My original statement was obviously exaggerated, I would not put up with days-long compile times, I'd find another way to do development. But compile time is not as important to me as it is to others.

-Steve

On 01/06/15 18:40, Steven Schveighoffer wrote:
> On 5/30/15 2:38 PM, Shachar Shemesh wrote:
>
> So given that a compiler actually *works* (i.e. produces valid
> binaries), is speed of compilation better than speed of execution of the
> resulting binary?
There is no answer to that question.

During development stage, there are many steps that have "compile" as a hard start/end barrier (i.e. - you have to finish a task before compile start, and cannot continue it until compile ends). During those stages, the difference between 1 and 10 minute compile is the difference between 1 and 10 bugs solved in a day. It is a huge difference, and one it is worth sacrificing any amount of run time efficiency to pay, assuming this is a tradeoff you can later make.

Then again, when a release build is being prepared, the difference becomes moot. Even your "outrageous" figures become acceptable, so long as you can be sure that no bugs pop up in this build that did not exist in the non-optimized build.

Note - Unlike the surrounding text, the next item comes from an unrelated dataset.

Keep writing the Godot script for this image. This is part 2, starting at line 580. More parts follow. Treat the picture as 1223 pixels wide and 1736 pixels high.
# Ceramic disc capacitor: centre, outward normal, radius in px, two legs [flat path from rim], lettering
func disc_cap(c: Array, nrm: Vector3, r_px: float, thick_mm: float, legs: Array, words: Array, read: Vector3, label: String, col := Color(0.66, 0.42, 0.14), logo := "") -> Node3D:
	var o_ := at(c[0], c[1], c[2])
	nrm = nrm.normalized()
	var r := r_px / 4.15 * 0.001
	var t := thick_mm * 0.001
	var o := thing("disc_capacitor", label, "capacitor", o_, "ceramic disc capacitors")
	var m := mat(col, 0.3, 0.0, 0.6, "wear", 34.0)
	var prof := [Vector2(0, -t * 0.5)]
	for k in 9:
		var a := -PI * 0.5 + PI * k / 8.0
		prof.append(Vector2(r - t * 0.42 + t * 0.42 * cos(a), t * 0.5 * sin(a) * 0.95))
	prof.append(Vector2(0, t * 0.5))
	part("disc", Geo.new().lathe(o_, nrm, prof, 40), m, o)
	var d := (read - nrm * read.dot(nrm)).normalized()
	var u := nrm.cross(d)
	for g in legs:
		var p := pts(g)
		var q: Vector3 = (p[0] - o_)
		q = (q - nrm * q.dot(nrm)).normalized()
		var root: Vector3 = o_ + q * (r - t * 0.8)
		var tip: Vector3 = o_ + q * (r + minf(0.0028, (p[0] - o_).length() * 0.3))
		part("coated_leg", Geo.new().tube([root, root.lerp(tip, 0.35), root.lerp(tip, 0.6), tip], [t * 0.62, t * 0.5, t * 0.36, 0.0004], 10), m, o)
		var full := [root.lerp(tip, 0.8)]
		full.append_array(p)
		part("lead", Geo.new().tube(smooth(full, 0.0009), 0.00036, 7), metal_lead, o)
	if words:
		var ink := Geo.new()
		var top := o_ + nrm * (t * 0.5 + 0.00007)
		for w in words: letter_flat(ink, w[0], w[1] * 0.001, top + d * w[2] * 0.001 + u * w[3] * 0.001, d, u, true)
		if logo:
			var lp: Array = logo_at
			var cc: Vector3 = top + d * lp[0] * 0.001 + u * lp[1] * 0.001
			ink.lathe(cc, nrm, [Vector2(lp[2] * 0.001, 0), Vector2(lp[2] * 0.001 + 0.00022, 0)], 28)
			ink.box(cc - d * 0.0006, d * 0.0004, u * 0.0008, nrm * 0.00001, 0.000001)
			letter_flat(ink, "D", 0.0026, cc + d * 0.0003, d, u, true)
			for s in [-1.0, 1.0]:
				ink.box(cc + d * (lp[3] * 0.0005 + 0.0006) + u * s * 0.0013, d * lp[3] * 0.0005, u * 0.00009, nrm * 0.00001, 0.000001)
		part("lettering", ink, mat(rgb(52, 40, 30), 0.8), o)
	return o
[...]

Then again, please bear in mind that our product is somewhat atypical. Most actual products in the market are not CPU bound on algorithmic code. When that's the case, the optimization stage (beyond the most basic inlining stuff) will rarely give you 20% overall speed increase. When your code performs a system call every 40 assembly instructions, there simply isn't enough room for the optimizer to work its magic.

One exception to that above rule is where it hurts. Benchmarks, typically, do rely on algorithmic code to a large extent.

Shachar

On 2 June 2015 at 19:42, Shachar Shemesh via Digitalmars-d <digitalmars-d@puremagic.com> wrote:
> On 01/06/15 18:40, Steven Schveighoffer wrote:
>>
>> On 5/30/15 2:38 PM, Shachar Shemesh wrote:
>>
>> So given that a compiler actually *works* (i.e. produces valid binaries), is speed of compilation better than speed of execution of the resulting binary?
>
> There is no answer to that question.
>
> During development stage, there are many steps that have "compile" as a hard start/end barrier (i.e. - you have to finish a task before compile start, and cannot continue it until compile ends). During those stages, the difference between 1 and 10 minute compile is the difference between 1 and 10 bugs solved in a day. It is a huge difference, and one it is worth sacrificing any amount of run time efficiency to pay, assuming this is a tradeoff you can later make.
>
> Then again, when a release build is being prepared, the difference becomes moot. Even your "outrageous" figures become acceptable, so long as you can be sure that no bugs pop up in this build that did not exist in the non-optimized build.
>
> Then again, please bear in mind that our product is somewhat atypical. Most actual products in the market are not CPU bound on algorithmic code. When that's the case, the optimization stage (beyond the most basic inlining stuff) will rarely give you 20% overall speed increase. When your code performs a system call every 40 assembly instructions, there simply isn't enough room for the optimizer to work its magic.
>
> One exception to that above rule is where it hurts. Benchmarks, typically, do rely on algorithmic code to a large extent.
>
> Shachar

Quality of optimisation is also proportional to battery consumption. Even if the performance increase for a user isn't significant to them in terms of responsiveness, it has an effect on their battery life, which they do appreciate, even if they are unaware of it.